CBNラジオで29日朝、経済評論家のミリアン・レイトン氏は「この人事には希望が持てる。正しい方向への第一歩になるのでは」とし、社会保障分野に詳しいロリン氏が局長に就任することを歓迎するコメントを発した。また「予備役軍人をINSSに投入する案は考えもの。訓練が必要だからだ。昨年退職した職員6千人に戻ってきてもらうのが、一番現実的な解決策」と語った。
1月16日付本紙でも報じたように、各所でINSS申請の行列が出来ており、政府は手続きを迅速化するため、窓口受付、列整理のために予備役軍人を投入する事態になっている。
連邦会計検査院(TCU)が、「INSSの手続きのサポート役は予備役軍人だけに限定しなくても良いのでは」との声明を出したことを受け、ボルソナロ大統領は、INSSのサポート役を、INSS退職者などの民間人も務められるようにする暫定令(MP)を出す予定だ。
政府は予備役軍人や民間人のINSSの作業のサポートに投入することで、INSS職員が書類の審査に集中できるようにし、45日以上も返答がない申請者を年内にはゼロにする予定だ。
コレイオ・ブラジリエンセ27日付電子版記事によれば、INSSの年金や各種補助には約200万件もの申請が大行列をなしている。法律では45日以内に判断が出されるはずなのに、1年半以上待っている人もザラにいる状況だ。

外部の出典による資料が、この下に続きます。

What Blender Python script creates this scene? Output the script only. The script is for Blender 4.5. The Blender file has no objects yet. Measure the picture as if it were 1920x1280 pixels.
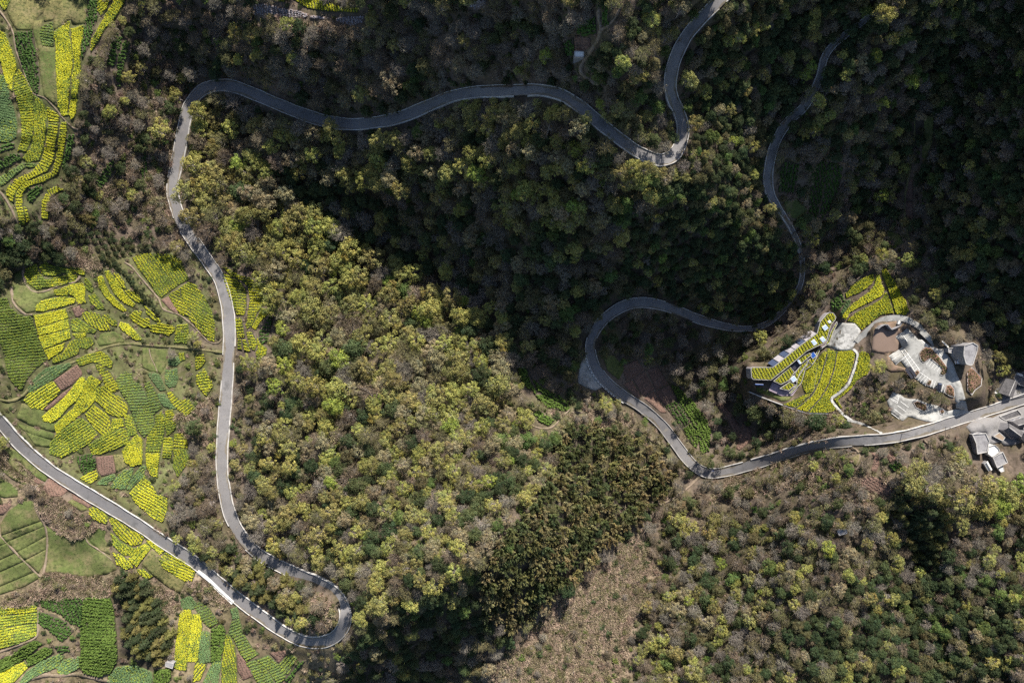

また同記事によれば、現在のINSS全職員2万2500人に対して、2017年以来、1万人が定年退職し、十分な補填が行われていないという。特に昨年だけで6300人の職員が一気に退職し、人手不足に陥っている現状がある。社会保障改革が連邦議会を通過するのを見越して、前年金制度のままで退職したほうが有利だと判断した職員が多かったようだ。
29日付現地紙によれば、マリーニョ特別局長は「レナト局長は自身の個人的なプロジェクトに関わりたいと辞意を表明し、それを受け入れた」と語ったが、メディアの見方は事実上の解任だ。記者団は、レナト氏の辞任は、殺到するINSS申請を捌ききれず各所で大行列が発生していることが理由ではないかと質問したが、マリーニョ氏は「辞任はレナト氏の個人的理由」と強調した。
17年から徐々に、INSSのネット申請が始まった。手続きの迅速化が目的だが、デジタル行政担当特別局長のパウロ・ウェベル氏によると、申請をネットに一本化できないことで、かえって手続きは遅れ、行列が延びている。